Мне попасть в университет! Об этом я уже давно перестал мечтать. Сцена казалась мне куда ближе и милее. Но не мешало, конечно, учиться и по-латыни. Чего стоила одна возможность гордо сказать: «Я учусь латыни!» Прежде всего я посоветовался с доброй женщиной, которая доставила мне однажды даровые уроки немецкого языка, но она сказала, что уроки латинского языка самые дорогие уроки в свете и что тут на дарового учителя рассчитывать нечего. Гульберг, однако, упросил одного из своих друзей, покойного пробста Бенцина, заниматься со мной по-латыни два раза в неделю без всякой платы.

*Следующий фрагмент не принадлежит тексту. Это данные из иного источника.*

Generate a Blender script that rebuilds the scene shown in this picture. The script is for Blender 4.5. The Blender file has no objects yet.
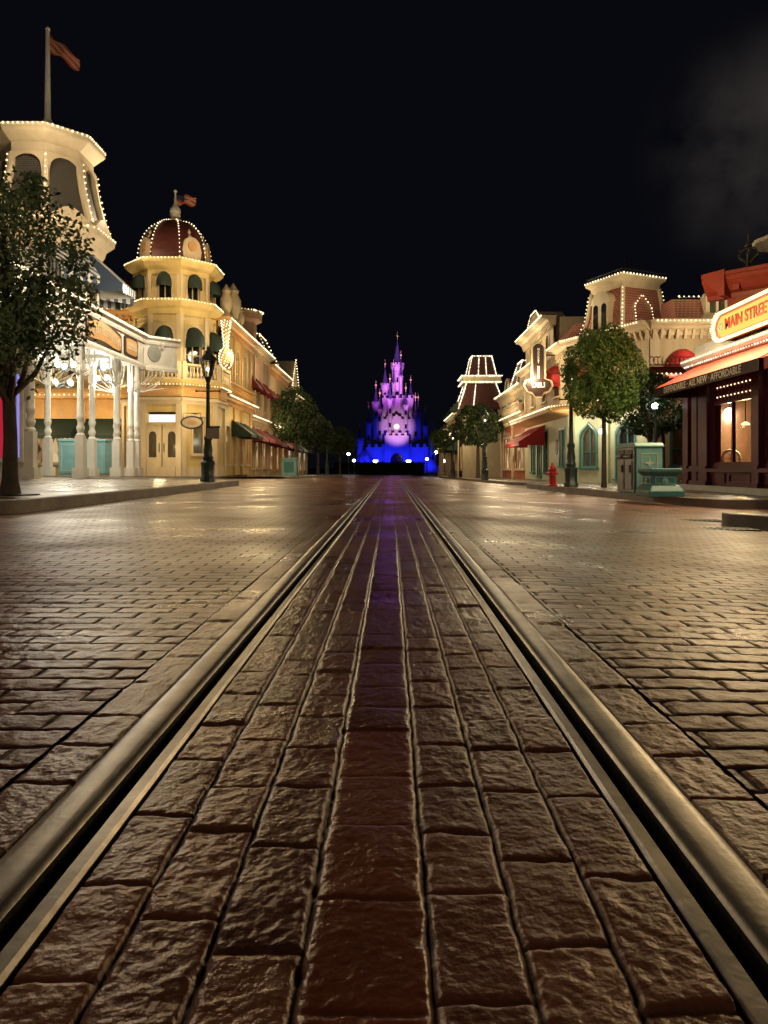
import bpy, bmesh, math, random
import numpy as np
from mathutils import Vector, Matrix
R = math.radians
random.seed(7)
rng = np.random.default_rng(7)
S = bpy.context.scene
COL = S.collection
# ------------------------------------------------------------------ camera
F_PX, VX, VY, EYE = 740.0, 391.0, 468.0, 0.51
cd = bpy.data.cameras.new('camera'); cam = bpy.data.objects.new('camera', cd); COL.objects.link(cam)
cam.location = (0, 0, EYE); cam.rotation_euler = (R(90), 0, 0)
cd.sensor_fit = 'VERTICAL'; cd.sensor_height = 36.0; cd.lens = F_PX / 1024 * 36
cd.shift_x = -(VX - 384) / 1024; cd.shift_y = -(512 - VY) / 1024
cd.clip_start = 0.05; cd.clip_end = 3000
S.camera = cam
# ------------------------------------------------------------------ world: night sky with a faint lit cloud
W = bpy.data.worlds.new('World'); S.world = W; W.use_nodes = True
nt = W.node_tree; nt.nodes.clear()
wo = nt.nodes.new('ShaderNodeOutputWorld'); bg = nt.nodes.new('ShaderNodeBackground')
tc = nt.nodes.new('ShaderNodeTexCoord'); no = nt.nodes.new('ShaderNodeTexNoise')
no.inputs['Scale'].default_value = 5.0; no.inputs['Detail'].default_value = 5; no.inputs['Roughness'].default_value = .55
nt.links.new(tc.outputs['Generated'], no.inputs['Vector'])
dp = nt.nodes.new('ShaderNodeVectorMath'); dp.operation = 'DISTANCE'
cdir = Vector(((765 - VX) / F_PX, 1, (VY - 150) / F_PX)).normalized()
dp.inputs[1].default_value = cdir
nt.links.new(tc.outputs['Generated'], dp.inputs[0])
mr = nt.nodes.new('ShaderNodeMapRange'); mr.inputs[1].default_value = 0.02; mr.inputs[2].default_value = .15; mr.inputs[3].default_value = 1; mr.inputs[4].default_value = 0
mr.interpolation_type = 'SMOOTHSTEP'
nt.links.new(dp.outputs['Value'], mr.inputs[0])
mr2 = nt.nodes.new('ShaderNodeMapRange'); mr2.inputs[1].default_value = .36; mr2.inputs[2].default_value = .75
nt.links.new(no.outputs['Fac'], mr2.inputs[0])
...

Балетный солист Далэн с женой, выдающейся артисткой, гостеприимно открыли мне двери своего уютного дома, в то время единственного, в котором я бывал. Большинство вечеров я проводил у них, и ласковая сердечная хозяйка была для меня почти матерью. Далэн стал брать меня с собой в балетную школу – все-таки ближе к сцене! Там я проводил все утро у длинной палки, вытягивал ноги и учился делать battement, но, несмотря на все усердие и доброе желание, я подавал мало надежд. Далэн объявил, что из меня вряд ли выйдет что-нибудь больше фигуранта. Но спасибо и за то, что я хоть мог бывать за кулисами. В то время порядки были не особенно строгие, и за кулисами всегда толклось множество посторонних лиц. Даже на галереях за кулисами собирались зрители – стоило заплатить плотнику или машинисту несколько скиллингов. Тут зачастую бывали и представители лучшего общества. Всех ведь тянуло заглянуть в тайники театра! И я знавал многих барынь и барышень аристократок, которые являлись сюда инкогнито, не брезгуя близким соседством с разными кумушками из простых. За кулисы я, следовательно, уже пробрался, потом мне позволили и сидеть на самой последней скамейке в ложе фигурантов. Невзирая на мою долговязую фигуру, на меня все еще смотрели, как на ребенка. И как я был счастлив!